Even with uncertainty related to the debt ceiling in the US, weak monsoon, and signs of lethargy in consumer spending, we are constructive on the Indian equity market.
Share some granular interpretation of the 2022-23 (FY23) January-March (fourth quarter, or Q4) results.
Q4FY23 results of India Inc have been a mixed bag, with the banking and automotive sectors reporting strong growth in earnings.
Conversely, metal, information technology (IT) services and other global commodity companies have been a drag on Nifty earnings.
On an aggregate basis, Nifty companies have reported 11-11.5 per cent growth in earnings, which is largely in line with expectations.
Intriguingly, the results from many mid-cap companies have exceeded expectations. It has been a decent performance in a difficult quarter with little damage to consensus earnings.
The progress of the monsoon and the Reserve Bank of India’s monetary stance will be crucial factors that could influence consensus estimates.
Mid- and small-cap stocks have outperformed their larger peers in FY24. It is widely believed they are the last ones to move up the bear ladder, and just before correction sets in. How do you interpret the recent upmove in light of this?
With the Nifty sustaining above 18,000 after a sharp rally, the activity in the broader market has also picked up these past few months. This doesn’t surprise us.
Going by experience, the one-way rally in the broader market lasts for 17/18 months (on average) and is followed by a corrective phase of 18-24 months.
The broader markets have already seen close to 18 months of correction. It might be difficult to call out the bottom and start a new rally in broader markets at this stage. However, one can certainly accumulate or invest gradually in good-quality mid- and small-cap companies now and the returns could be quite handsome over the next two years.
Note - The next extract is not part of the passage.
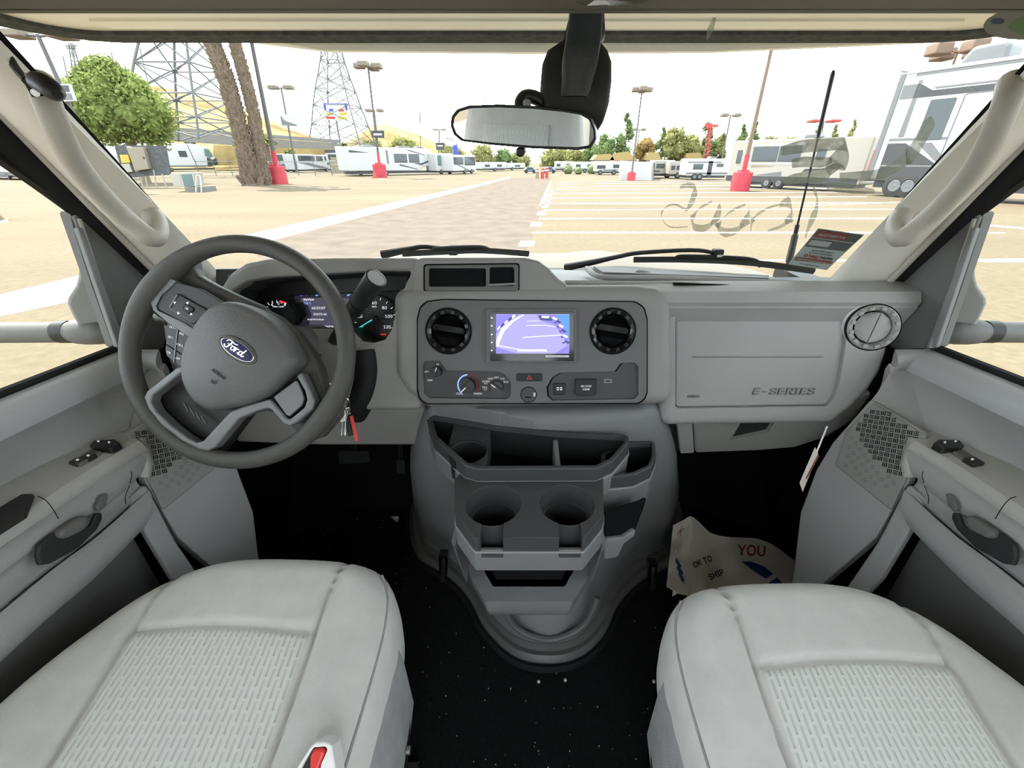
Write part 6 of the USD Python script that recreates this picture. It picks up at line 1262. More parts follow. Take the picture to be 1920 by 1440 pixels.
# ---- lamp posts
def lamp(label, bu, bv, tu, tv, heads=(), bw=0, redv=None, y=None, pw=4.0, mt='pole_grey', headm='lamp_head', group='car park lamp posts', hw=16, hh=6):
    b_ = G(bu, bv) if y is None else at_y(bu, bv, y) * [1, 1, 0] + [0, 0, -H]; yy = b_[1]; k_ = np.linalg.norm(b_) / FPX * .93; t_ = at_y(tu, tv, yy)
    l_ = thing('lamp_post', label, 'lamp post', b_, group)
    r0 = pw * k_ / 2; l_.part('pole', tube([b_, b_ + (t_ - b_) * .5, t_], [r0, r0 * .85, r0 * .65], 10), mt)
    if redv: f = (bv - redv) / (bv - tv); l_.part('pole_band', tube([b_, b_ + (t_ - b_) * f], [r0 * 1.12, r0 * 1.05], 10), 'base_red', label='red painted lower part of the pole')
    if bw:
        R_ = bw * k_ / 2; l_.part('base', lathe([(R_ * 1.0, 0), (R_, R_ * 1.75), (R_ * .96, R_ * 1.85), (.001, R_ * 1.85)], 20, (0, 0, 1), b_), 'base_red', label='red concrete base'); l_.part('base_plate', bx(b_[0] - R_ * .45, b_[1] - R_ * .45, b_[2] + R_ * 1.85, b_[0] + R_ * .45, b_[1] + R_ * .45, b_[2] + R_ * 2.05), 'base_red')
    for dx, dy in heads:
        c_ = t_ + np.array([dx * hw * k_, dy * hw * k_, 0]); hx, hy, hz = hw * .42 * k_, hw * .42 * k_, hh * k_ / 2
        l_.part('lamp_head', bx(c_[0] - hx, c_[1] - hy, c_[2] - hz, c_[0] + hx, c_[1] + hy, c_[2] + hz, hz * .4), headm); l_.part('head_arm', rod(t_ - (t_ - b_) * .01, c_, r0 * .45), mt)
    return l_, b_, t_, k_
two, four = ((-.75, 0), (.75, 0)), ((-.75, 0), (.75, 0), (-.1, -.9), (.2, .9))
lamp('dark leaning lamp post with a red concrete base right of the two palms', 524, 345, 470, 70, two, 27, 276, pw=7)
l2 = lamp('slim twin head lamp post carrying a pale banner board', 556, 322, 527, 164, two, 0, None, y=85, pw=3, hw=15, hh=5)
l3 = lamp('tall four head lamp post with a red base in front of the fifth wheel', 714, 333, 690, 124, four, 22, 283, pw=4, hw=18, hh=7)
lamp('far twin head lamp post half hidden by the tall four head one', 714, 321, 702, 207, two, y=150, pw=2.4, hw=12, hh=4)
l5 = lamp('small twin head lamp post above the teal coach', 822, 318, 824, 243, two, y=150, pw=2.4, hw=9, hh=2.5)
lamp('four head lamp post with a small red base right of the mirror', 1183, 339, 1204, 168, four, 14, None, pw=3, hw=14, hh=6)
lamp('far twin head lamp post just right of the small red based one', 1190, 318, 1199, 243, two, y=170, pw=2, hw=9, hh=3)
lamp('twin head lamp post between the pointed trees', 1350, 318, 1370, 216, two, y=120, pw=2.6, hw=13, hh=4)
lamp('short far lamp post above the travel trailers', 1290, 318, 1298, 262, two, y=170, pw=2, hw=7, hh=2.5)
lamp('large leaning lamp post with red base beside the cream fifth wheel', 1386, 358, 1449, 82, two, 30, 282, pw=7, mt='pole_rust')
lamp('lamp post with four orange brown heads above the big toy hauler', 1700, 340, 1797, 95, ((-1.25, -.3), (1.25, .3), (-.1, -1.0), (0, .9)), y=44, pw=4, headm='pole_rust', mt='pole_rust', hw=24, hh=13)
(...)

FII flows have seen a reversal lately. Domestic institutional investors (DIIs), however, have been selling. How do you interpret this?
DIIs have been buyers at lower levels and seem to have taken a tactical call to increase cash level by taking some profits off the table. Also, there could be some redemption-driven outflows close to the previous all-time high levels, if past behaviour is any indicator.
Alternatively, foreign inflows seem to be driven by the global risk-off trade. The central banks in the US and Europe eased the liquidity conditions to support banks and avoid spreading the contagion of the banking crisis.
How is the mood among retail investors closer home?
There is caution among retail investors, and this is reflected in the declining trend in the active client base at an industry level over the past year or so.
Some of the new-to-market clients could have drifted towards fixed income with rising yields and/or investment in real estate. However, retail participation has picked up lately due to rising activity in the broader market.
Also, many retail investors are increasingly aware of the importance of investment in equity markets. The fairly steady retail inflows into systematic investment plans reflect the same.
Which sectors/stocks have been on your to-do list thus far this calendar year?
We are positive on automotive, engineering and building material space, and believe it is time to start accumulating IT services and financials based on expectations of the interest-rate cycle peaking in the US and India.
In the consumption space, we are somewhat selective. Valuations are not cheap anymore in consumer staples, and discretionary could get impacted by a slowdown in consumer spending in the near term.